Google : pactiser avec ou contre le diable
15 octobre 2009
A lire absolument l'interview conjointe, réalisée par Frédérique Roussel pour Libération, de Robert Darnton, directeur de la bibliothèque de Harvard et Bruno Racine, président de la BNF. Ils parlent des défis que pose la numérisation des œuvres entreprise par le géant américain Google. On se rappelle de l'appel solennel lancé par Robert Darnton au printemps dernier (le texte en français est ici). J'ai retenu les deux paragraphes suivants qui ouvrent des pistes:
B. R. : Dans le cas des discussions préliminaires
que nous avions eues avec Google, la proposition était que les œuvres
de la BNF qui auraient été numérisées par Google soient également
accessibles à travers Gallica et Europeana. Sans quoi, il n’y aurait
pas eu de discussion possible. La position dominante de Google est liée
à des périodes d’exclusivité d’exploitation des données numériques.
Au-delà de cette période, le matériau redevient libre. Et il est
toujours détenu par des institutions comme la bibliothèque de Harvard.
Tout devrait nous inciter à réfléchir dès maintenant à la manière
dont, en tant qu’institutions non commerciales désireuses de propager
le savoir, nous pourrons enfin travailler ensemble à long terme en
assurant la conservation pérenne des données. Un cadre commun a manqué
aux bibliothèques pour intégrer un certain nombre de préoccupations
d’intérêt public dans les contrats particuliers.
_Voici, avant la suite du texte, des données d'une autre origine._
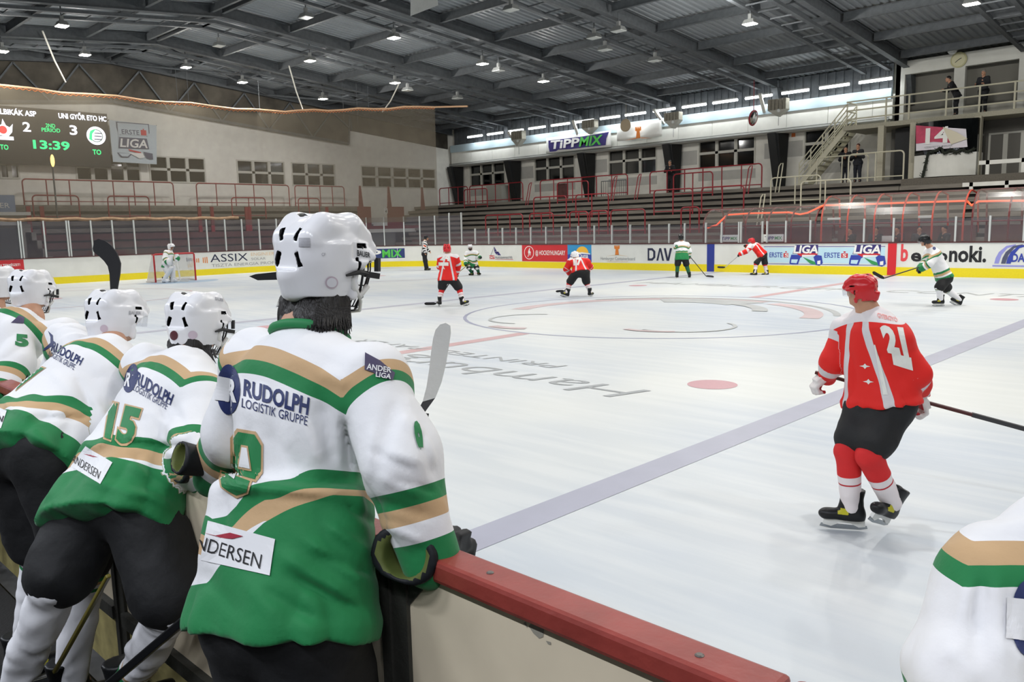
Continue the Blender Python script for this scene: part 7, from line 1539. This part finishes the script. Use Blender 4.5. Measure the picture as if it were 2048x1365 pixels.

A la dernière
conférence des bibliothèques nationales européennes, il y a quinze
jours à Madrid, j’ai constaté qu’à part la France, aucun Etat européen
n’était prêt à investir de manière significative dans la numérisation
et que le recours à des partenaires privés était la seule option
disponible pour la plupart de mes collègues. Nous avons donc, avec les
Anglais, proposé d’élaborer une charte commune des bibliothèques pour
leurs négociations avec Google ou d’autres. Pendant qu’il en est encore
temps, essayons de nous mettre d’accord sur un niveau d’exigence commun
minimal. Cette question sera bien sûr abordée dans le cadre de la
réflexion que Frédéric Mitterrand a annoncée sur le sujet.
R.D. : Très bonne idée. J’aimerais voir cette charte et y souscrire. Pourquoi ne pas créer une sorte de front international de bibliothèques? Elles pourraient ainsi s’appuyer les unes sur les autres, notamment pour leurs exemplaires numérisés. Pourquoi ne pas les accumuler et créer une bibliothèque numérique qui soit internationale? C’est un projet qui démarre aux Etats-Unis, avec la fondation Hathai. L’idée est de créer une masse de données gigantesques des titres sous droits numérisés par Google, qui a d’ailleurs accepté que plusieurs bibliothèques mettent ensemble, mutualisent, leurs exemplaires numérisés. Ils ne peuvent pas les communiquer librement mais, au moins, ils préparent leur conservation."
Un nouveau pacte transatlantique en vue pour contrer l'hégémonie de Google?